Bimetallic aluminum lanthanum modified coffee husk derived nanobiochar for nitrate adsorptive removal: kinetics and isothermal studies
摘要
Adsorption technology is a promising alternative to conventional methods in wastewater treatment owing to its simplicity and efficiency to remove even low-concentration of nitrate (NO₃⁻) and recover it. In this paper, advanced materials based on aluminum-lanthanum (Al-La) modified nanobiochar derived from coffee husk biomass (Al-LaCHNBC) was reported as NO₃⁻ adsorbent. The adsorbent was synthesized by first digesting the coffee husk with acid, followed by a co-precipitation method and characterized by FTIR, XRD, and BET methods. Through a series of batch adsorption experiments, the efficiency of the developed adsorbent for removing NO₃⁻ was evaluated through optimization of experimental parameters such as pH (2), initial concentration of NO₃⁻(20 mg/L), contact time (55 min), and adsorbent dose (40 mg/mL). The study found that an acidic environment (pH of 2) significantly enhanced the uptake processes of NO₃⁻ to obtain a maximum of 98% removal efficiency with the adsorption capacity of 41.75 mg/g.

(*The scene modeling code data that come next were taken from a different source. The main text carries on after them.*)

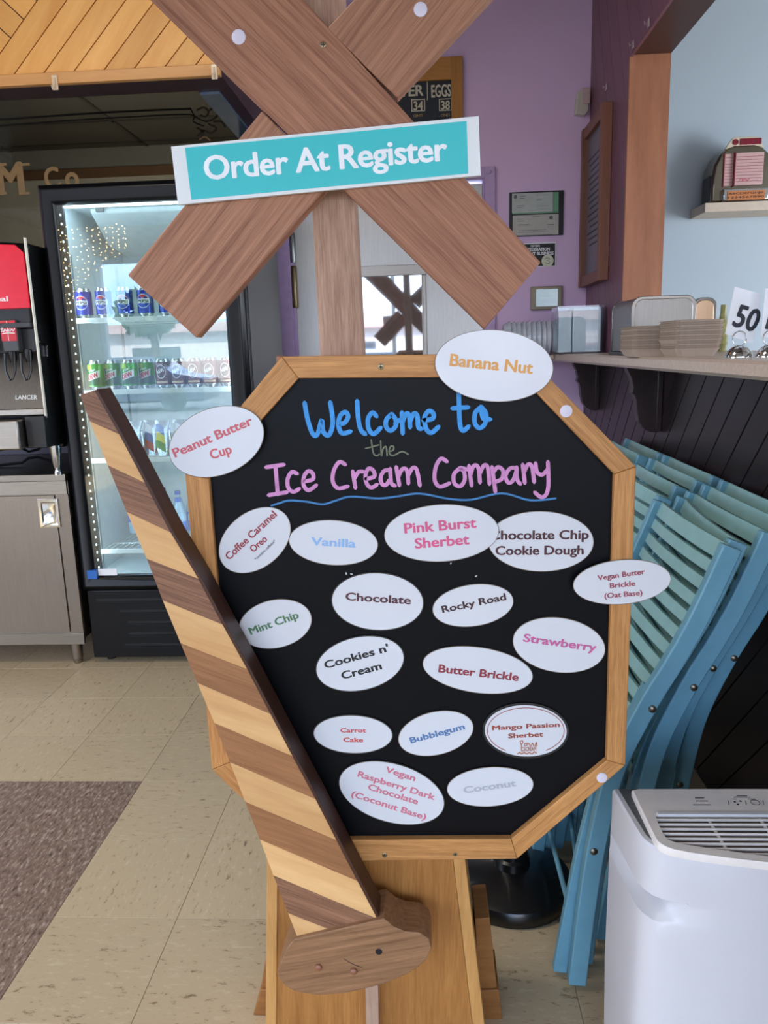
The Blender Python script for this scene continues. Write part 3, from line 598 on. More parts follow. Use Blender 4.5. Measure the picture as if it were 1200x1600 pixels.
def can(kind, x, y, z, label, group):
    t = thing('drink_can', label, 'can', (x, y, z), group); c = (x, y, z)
    col = {'blue': (22, 44, 150), 'green': (60, 150, 50), 'root': (92, 44, 40)}[kind]
    M().lathe(can_prof, c, 28).build('can_body', alu, t)
    M().lathe([(.0333, .014), (.0333, .104), (.0328, .107), (.0318, .1085)], c, 28).build('printed_skin', mat('can_' + kind, col, .25, metal=.35, noise=(70, .3)), t)
    r = .0336
    wh = mat('can_white', (235, 238, 240), .3)
    if kind == 'blue':
        disc_on(c, r, .062, .0285, .0285, wh, t, 'round_badge'); disc_on(c, r, .062, .0265, .0265, mat('can_red', (200, 30, 50), .3), t, 'red_wave', 'top', .0002)
        disc_on(c, r, .062, .0265, .0265, mat('can_mid_blue', (30, 70, 190), .3), t, 'blue_wave', 'bot', .0002)
        cyl_patch(c, r + .0003, .054, .071, -.82, .82, wh, t, 'name_band')
        text_on('PEPSI', (x - .0235, y, z + .0565), (x + .0235, y, z + .0565), (0, 0, 1), .0115, mat('can_ink', (16, 18, 26), .4), t, bold=.04, wrap=wrapper(c, r + .0006, 0))
    elif kind == 'green':
        cyl_patch(c, r, .02, .05, -1.2, 1.2, mat('can_dark_green', (20, 84, 48), .3), t, 'dark_swoosh'); 
        cyl_patch(c, r, .085, .104, -1.0, -.1, mat('can_lime', (170, 206, 60), .3), t, 'lime_flash')
        w = wrapper(c, r + .0004, 0); q = [(-.029, .035), (.026, .052), (.029, .083), (-.024, .064)]
        M().add([w(Vector((x + a, 0, z + b_))) for a, b_ in [(q[0][0] + (q[1][0] - q[0][0]) * i / 6, q[0][1] + (q[1][1] - q[0][1]) * i / 6) for i in range(7)] + [(q[3][0] + (q[2][0] - q[3][0]) * i / 6, q[3][1] + (q[2][1] - q[3][1]) * i / 6) for i in range(7)]],
                [(i, i + 1, i + 8, i + 7) for i in range(6)]).build('white_panel', wh, t, recalc=False)
        text_on('Mtn', (x - .016, y, z + .0715), (x + .012, y, z + .081), (0, 0, 1), .011, wh, t, bold=.03, wrap=wrapper(c, r + .0008, 0))
        text_on('DEW', (x - .0245, y, z + .0405), (x + .0235, y, z + .0555), (0, 0, 1), .02, mat('can_red', (200, 30, 50), .3), t, bold=.06, wrap=wrapper(c, r + .0008, 0))
    else:
        disc_on(c, r, .068, .021, .029, wh, t, 'oval_badge'); disc_on(c, r, .068, .0185, .0265, mat('can_brown_badge', (60, 34, 32), .3), t, 'badge_ground', None, .0002)
        text_on('A&W', (x - .0165, y, z + .058), (x + .0165, y, z + .07), (0, 0, 1), .0155, wh, t, bold=.04, wrap=wrapper(c, r + .0006, 0))
        cyl_patch(c, r, .02, .028, -.8, .8, mat('can_tan', (210, 180, 150), .3), t, 'tan_band')
ZS = [z + .0085 for z in SH]; cy = FY0 + .09
ordn = ['leftmost', 'second', 'third', 'fourth', 'fifth', 'sixth']
for i, px in enumerate((133, 164, 197, 229, 262)):
    can('blue', PY(px, 490, cy).x, cy, ZS[0], 'blue cola can, %s of the row on the top fridge shelf' % ordn[i], 'blue cola cans on the top fridge shelf')
can('blue', PY(347, 490, cy).x, cy, ZS[0], 'blue cola can standing alone at the right end of the top fridge shelf', 'blue cola cans on the top fridge shelf')
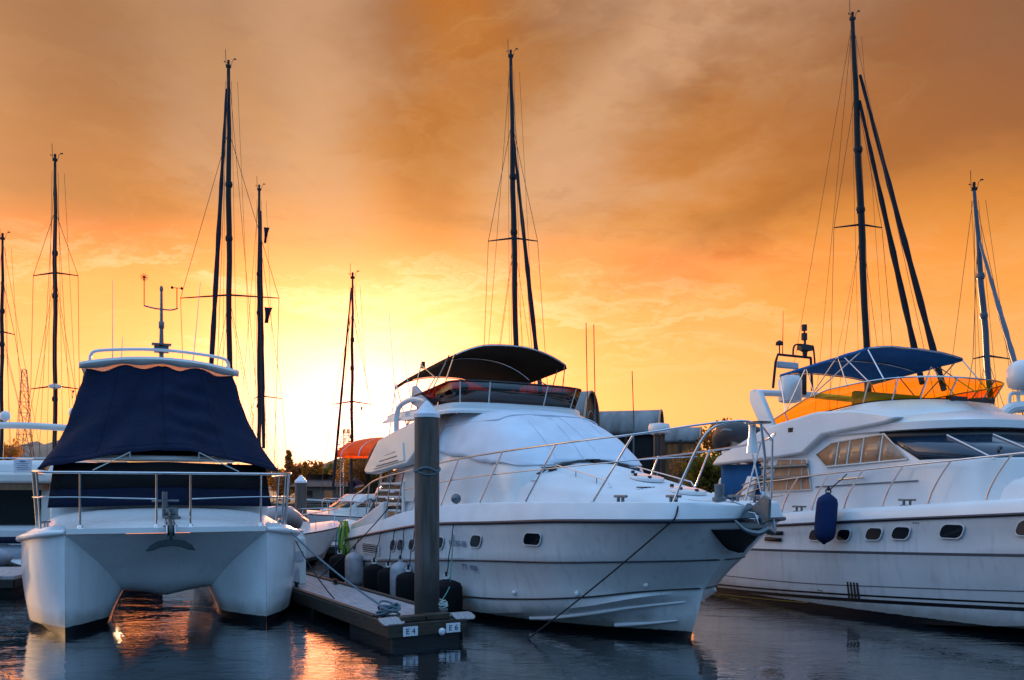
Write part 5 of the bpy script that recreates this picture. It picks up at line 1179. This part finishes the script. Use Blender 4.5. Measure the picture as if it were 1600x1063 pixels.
coil('hose_coil','thin yellow green hose hanging among the hoses at the stern corner',WC(-2.18,11.15,1.12),'hose_y',2,.10,1.05,'hose',TC+.2)
def rope(label,pts,mt,r=.014,smooth=True,grp=None):
    q=MB(); q.tube(cat(pts,6) if smooth else pts,r,6); o=q.build('mooring_rope',M[mt],None,angle=80); return tag(o,label,'rope',grp)
rope('dark bow line slanting down the white hull into the water',[WC(-.92,.62,2.31),WC(-1.02,.45,2.27),WC(-1.10,.33,2.20),WC(-1.19,.28,2.05)]+sag(WC(-1.24,.32,1.97),WC(-2.3,2.6,.0),.04,12),'rope_d',.013)
rope('blue grey rope from the catamaran bow to the knot on the pier end',sag(WK(2.0,.78,1.86),WP(.30,.62,.46),.10,12),'rope_g',.017)
rope('dark line from the catamaran side down to the pier edge cleat',sag(WK(2.53,2.6,1.55),WP(.16,3.05,.42),.10,10),'rope_d',.013)
rope('pale teal rope hanging from the big yacht rail to the piling foot',sag(WC(-1.92,5.75,2.2),WC(-2.45,5.05,.62),.0,8)+[WP(1.05,.50,.44)],'rope_t',.012)
rope('pale rope tail running from pier corner down into the water',sag(WP(1.44,.05,.40),WC(-3.1,3.6,-.02),.06,8),'rope_t',.010)
rope('dark spring line from the yacht rail down to the pier beside black fenders',sag(WC(-1.93,9.0,2.05),WP(1.05,6.9,.42),.08,8),'rope_d',.013)
def knot(label,pos,mt,sc=1):
    q=MB(); random.seed(5)
    for k in range(7):
        a=random.uniform(0,6.28); rr=.10*sc+.05*sc*random.random(); tl=random.uniform(-.5,.5)
        q.tube([Vector((rr*1.5*math.cos(b)*math.cos(a)-rr*math.sin(b)*math.sin(a),rr*1.5*math.cos(b)*math.sin(a)+rr*math.sin(b)*math.cos(a),.05+.02*k+.06*math.sin(b+tl*3)*sc)) for b in [2*math.pi*i/14 for i in range(14)]],.017,6,closed=True)
    o=q.build('rope_coil',M[mt],None,angle=80); o.location=pos; return tag(o,label,'rope')
knot('dark rope heaped round the cleat on the pier near corner',WP(.22,.52,.40),'rope_g',1)
knot('pale rope knotted at the foot of the tall piling',WP(1.08,.42,.42),'rope_w',.7)
# fenders along the big yacht
fk=[(5.36,.31,.78,.36),(7.05,.26,.72,.40),(8.12,.24,.70,.42),(8.92,.24,.70,.44),(11.1,.25,.72,.52)]
fl_=['fat black fender right of the tall piling on the big yacht','black fender half hidden by the left edge of the tall piling','black fender standing second left of the tall piling','black fender standing third left of the tall piling','black fender at the big yacht stern beside the pedestal']
for (s,r,h,z),lb in zip(fk,fl_):
    s_=s; rl=WC(-(HC.pt(0,s)[0]-.2),s,itp(top[::-1],s))
    fender('boat_fender',WC(-(HC.side(s,.75)+r+.02),s,z),r,h,'blackcloth',lb,'black fenders along the big yacht','gelw',rope=WC(-(HC.pt(0,s)[0]+.03),s,HC.pt(0,s)[1]))
for s,z,lb in((7.62,.50,'pale mauve fender between two black ones on the big yacht'),(10.3,.55,'pale mauve fender near the big yacht stern above the pier')):
    fender('boat_fender',WC(-(HC.side(s,.75)+.20),s,z),.22,.85,'fendw',lb,'pale fenders along the big yacht','fendw',rope=WC(-(HC.pt(0,s)[0]+.03),s,HC.pt(0,s)[1]))
fender('boat_fender',WK(2.62,3.0,.42),.155,.86,'fendw','pale grey fender hanging at the catamaran side over the water',None,'fendw',rope=WK(2.55,3.0,1.5))
fender('boat_fender',WK(2.55,4.6,.40),.15,.8,'fendw','second pale fender farther back on the catamaran side',None,'fendw',rope=WK(2.55,4.6,1.5))
fender('boat_fender',WR(-2.52,8.72,1.90),.20,.96,'fendb','navy blue fender hanging from the rail of the right yacht',None,'black',rope=WR(-2.15,8.62,2.80),tilt=R(5))
# ================================================================= tender beside the catamaran, dinghy at the yacht stern
def rib(label,pos,rz,tube_mt,L=3.2,w=1.5,tilt=0,grp=None,motor=True,r=.21):
    o=thing('inflatable_dinghy',label,'dinghy',pos,rz,grp); o.rotation_euler=(tilt,0,rz)
    pts=cat([(-w/2,L,.30),(-w/2,L*.6,.30),(-w/2*.95,L*.3,.33),(-w/2*.6,.25,.42),(0,0,.50),(w/2*.6,.25,.42),(w/2*.95,L*.3,.33),(w/2,L*.6,.30),(w/2,L,.30)],6)
    n=len(pts); q=MB(); q.tube(pts,[r*(.25 if i in(0,n-1) else .8 if i in(1,n-2) else 1) for i in range(n)],14); q.build('tube',M[tube_mt],o,angle=70)
    q=MB(); q.tube([p+Vector((0,0,r+.01)) for p in pts[4:-4]],.018,5); q.tube([p+Vector((math.copysign(r,p.x) if abs(p.x)>.2 else 0,-.0 if abs(p.x)>.2 else -r,0)) for p in pts[4:-4]],.022,5); q.build('rubbing_strake',M['greyrub'],o)
    q=MB(); rows=[]
    for i in range(9):
        f=i/8; ww=w/2*min(1,(f*3)**.6); rows.append([Vector((ww*u,.15+(L-.25)*f,.02+.22*abs(u)**1.3+.15*(1-min(1,f*3)))) for u in(-1,-.5,0,.5,1)])
    q.grid(rows); q.build('floor_hull',M['gel'],o,solid=.02)
    q=MB(); q.box((0,L*.55,.48),(w*.8,.3,.05)); q.build('thwart',M['foam'],o,bevel=.01)
    if motor:
        q=MB(); q.box((0,L+.12,.75),(.28,.42,.34)); q.box((0,L+.16,.3),(.12,.16,.7)); m_=q.build('outboard_motor',M['black'],o,bevel=.06)
    return o
rib('grey inflatable dinghy hoisted level behind the catamaran bow rail',WK(3.15,7.6,1.30),TK+R(8),'greyrub',2.6,1.2,R(-6),r=.23)
rib('white inflatable dinghy slung across the stern of the big yacht',WC(-1.45,12.6,.95),TC-R(94),'gelw',3.3,1.5,R(2),r=.25)
rd=rib('dark grey inflatable dinghy carried on the aft deck of the right yacht',WR(-1.75,12.3,3.35),TR-R(75),'darktube',2.4,1.3,R(-8),motor=True,r=.24)
# ================================================================= motor boats farther back
def motorboat(label,pos,rz,L=8,beam=2.7,fb=1.1,cab=(2.2,5.6,1.2),mt='gel',arch_=True,radar=False,cover=None,grp=None,name='motor_boat',hullm='hullS'):
    o=thing(name,label,'motor boat',pos,rz,grp)
    h=Hull([dict(s0=0,z=[(0,fb*1.25),(L*.5,fb*1.02),(L,fb*.85)],b=[(0,0),(.3,beam*.22),(1,beam*.36),(2.4,beam*.47),(L*.6,beam*.5),(L,beam*.46)]),
      dict(s0=.5,z=[(0,fb*.5),(L*.5,fb*.22),(L,fb*.15)],b=[(0,0),(1,beam*.28),(2.4,beam*.41),(L*.6,beam*.46),(L,beam*.43)]),
      dict(s0=.9,z=[(0,-.1),(L,-.45)],b=[(0,0),(L,.04)])],L)
    q=MB(); h.mesh(q,24,1.6); q.build('hull',M[hullm],o,angle=28)
    q=MB(); q.grid([[Vector((h.pt(0,L*i/20)[0]*u,L*i/20,h.pt(0,L*i/20)[1]+.05+.12*(1-u*u))) for u in(-1,-.5,0,.5,1)] for i in range(21)]); q.build('deck',M['gel'],o,angle=50)
    a,b,ch=cab; w=beam*.40; z0=fb*.95
    P=[(-w,a+.9),(-w*.6,a+.25),(0,a),(w*.6,a+.25),(w,a+.9),(w,b),(-w,b)]; T=[(x*.86,y+.75 if y<b else y-.1) for x,y in P]
    q=MB(); q.grid([[Vector((x,y,z0)) for x,y in P],[Vector((x,y,z0+ch*.45)) for x,y in P],[Vector((x,y,z0+ch)) for x,y in T]],cu=True); q.add([(x,y,z0+ch) for x,y in T],[tuple(range(7))]); q.build('cabin',M[mt],o,bevel=.05)
    q=MB()
    for i in(6,0,1,2,3,4):
        j=(i+1)%7; 
        if i==5: continue
        A,B,C_,D_=[Vector((x,y,z0+ch*.5)) for x,y in(P[i],P[j])]+[Vector((x,y,z0+ch*.93)) for x,y in(T[j],T[i])]
        c=(A+B+C_+D_)/4; nn=Vector((c.x,c.y-(a+b)/2,0)).normalized()*.012
        q.add([c+(p-c)*.88+nn for p in(A,B,C_,D_)],[(0,1,2,3)])
    q.build('window_band',M['glass'],o,solid=.006)
    if arch_:
        q=MB(); q.tube(cat([(-w,b-.2,z0+ch*.6),(-w*.95,b-.5,z0+ch+.5),(-w*.7,b-.7,z0+ch+.85),(0,b-.75,z0+ch+.92),(w*.7,b-.7,z0+ch+.85),(w*.95,b-.5,z0+ch+.5),(w,b-.2,z0+ch*.6)],4),.09,8); q.build('arch',M['gel'],o,angle=60)
    if radar:
        q=MB(); q.lathe([(.10,0),(.28,.06),(.30,.2),(.2,.28),(.02,.3)],(0,b-.75,z0+ch+.98),16); q.build('radome',M['gel'],o)
    if cover:
        q=MB(); rows=[]
        for i in range(9):
            y=b-.8+(L-b+.6)*i/8; rows.append([Vector((w*1.15*u,y,z0+ch*.95+.28*(1-u*u)-.35*(i/8)**2-.6*abs(u)**6)) for u in [-1+.2*k for k in range(11)]])
        q.grid(rows); q.build('canvas_cover',M[cover],o,solid=.01)
    q=MB(); q.tube(cat([(-beam*.44,L*.55,fb*1.0),(-beam*.43,L*.5,fb+.6),(-beam*.36,1.4,fb*1.2+.6),(0,.05,fb*1.25+.6),(beam*.36,1.4,fb*1.2+.6),(beam*.43,L*.5,fb+.6),(beam*.44,L*.55,fb*1.0)],5),.018,6); 
    for k in(-1,1):
        for s in(1.0,2.2,3.4): q.tube([(k*(h.pt(0,s)[0]-.08),s+.1,h.pt(0,s)[1]),(k*beam*itp([(.05,0),(1.4,.36),(L*.5,.43)],s),s,fb*1.2+.58)],.012,5)
    q.build('bow_rail',M['steel'],o)
    return o
def on_water(px,Y): p=at(px,770,Y); p.z=0; return p
motorboat('small white cabin boat moored behind the pier pedestal',on_water(528,31),R(150),6.5,2.5,1.0,(1.8,4.6,1.0),'gel',False)
motorboat('white covered boat lying broadside beyond the dock, long pale canopy',on_water(430,37),R(-80),9.5,3.0,1.25,(2.2,7.5,1.15),'gelw',False)
motorboat('white cruiser with radar arch seen over the foredeck of the big yacht',on_water(1062,27),R(20),8.5,3.0,1.2,(2.0,5.8,1.25),'gel',True,False)
motorboat('low dark windowed cruiser moored beyond the small cabin boat',on_water(500,47),R(-60),9,3.0,1.1,(2.2,6.5,1.2),'gelw',False,cover='navyb')
motorboat('far cruiser with orange awning over its stern left of the big yacht',on_water(600,40),R(200),10,3.2,1.3,(2.4,6.4,1.4),'gelw',False)
motorboat('white cabin cruiser moored between the two big yachts, far back',on_water(1110,46),R(-30),9,3.1,1.2,(2.2,6.2,1.3),'gel',True,True)
motorboat('white cruiser behind the blue bimini yacht at the right edge',on_water(1700,30),R(10),11,3.6,1.5,(2.4,8,1.6),'gel',False)
motorboat('dark hulled cruiser added unseen behind the catamaran stern to darken the tunnel',Vector((-11.2,27.5,0)),R(24),8,3.4,1.55,(1.6,4.6,.5),'dark',False,hullm='darkhull')  # hidden hull, added to darken what shows under the catamaran bridge deck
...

The data strongly adhered to the Freundlich isotherm (R2 = 0.9915), suggesting that the adsorbent surface is heterogeneous. Furthermore, the adsorption kinetics were best described by the pseudo-second-order model (R2 = 0.979), which implies that physisorption is the primary mechanism of adsorption. The thermodynamic study also suggests that the NO₃⁻ adsorption is spontaneous and endothermic in its nature because it has negative ∆G°, positive ∆H°, and ∆S° values. Notably, when tested on real wastewater from the Akaki River in Addis Ababa, the adsorbent maintained a maximum NO₃⁻ removal efficiency of 96.60% in the presence of other competing ions.